Quantum dynamics of Josephson junction based circuits

Date: 
2011-05-13 - 2011-05-16
Author(s): 

O. Buisson

Conference/Workshop/Place: 
Taiwan-France joint school on Quantum Information Science & Workshop on Quantum Measurement, Taiwan
Format: 
Invited Talk

Superconducting quantum circuits with Josephson junctions have shown in the last decade very rich and successful quantum experiments. They appeared as the most promising solid state scalable quantum system for quantum information processor. These superconducting circuits behave as artificial atoms and were extensively studied to test fundamental concepts of quantum mechanics. This research is always in strong development. After an introduction on Josephson junction circuits, I will detail a few quantum experiments realized in two different superconducting circuits: an inductive dc SQUID and a Josephson junction chain. The first circuit can be viewed as a single artificial atom and the second one as an artificial crystal. The quantum dynamics of an inductive dc SQUID presents a very large variety of quantum phenomena.
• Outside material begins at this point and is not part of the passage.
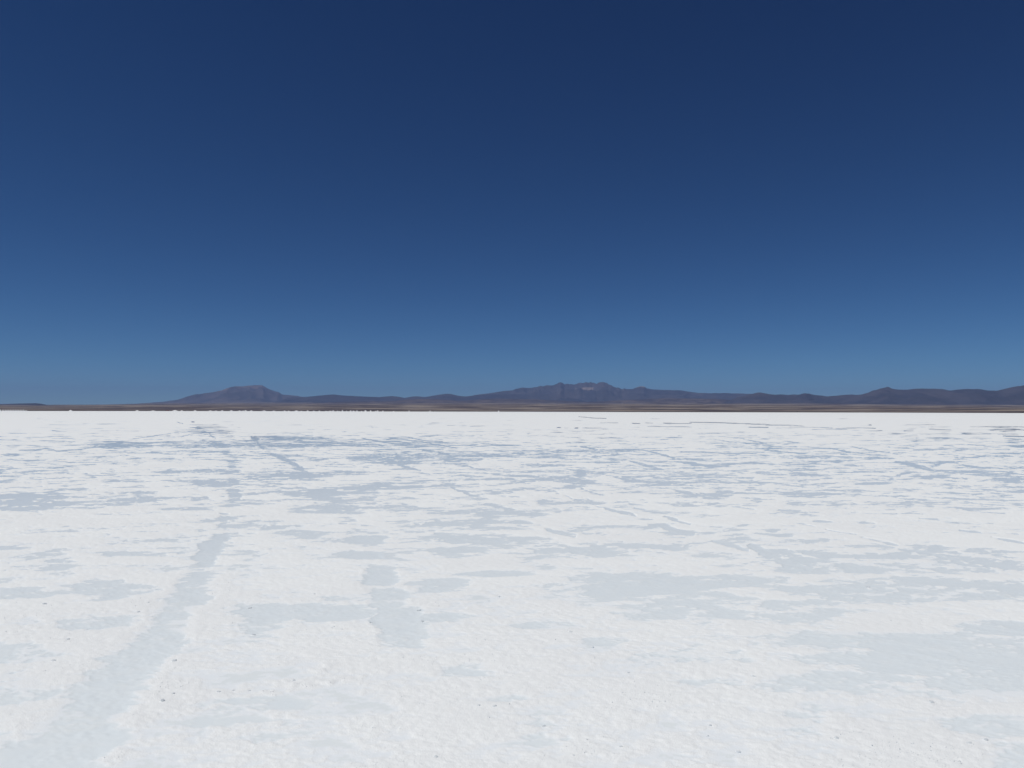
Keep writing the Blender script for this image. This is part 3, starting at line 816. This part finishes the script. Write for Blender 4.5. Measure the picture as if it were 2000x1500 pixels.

It can be described as a one-dimensional quantum anharmonic oscillator. It can behave as a phase qubit or a multilevel quantum system. Different properties will be discussed such as coherent multilevel dynamics, classical and quantum description, main decoherence processes, optimal control. When the inductance of the SQUID is large, its dynamics behaves as a two dimensional quantum anharmonic oscillator. Recent measurements will be presented in this new limit. In a last part, I will present quantum Josephson junction chains which could provide the basis for the realization of a new type of topologically protected qubit or for the implementation of a new current standard. By measuring the current-phase relation of these chains, we can determine the ground state properties which inform about the collective behaviour inside the chains. The measurements are well fitted by the theoretical predictions based on quantum phase-slip.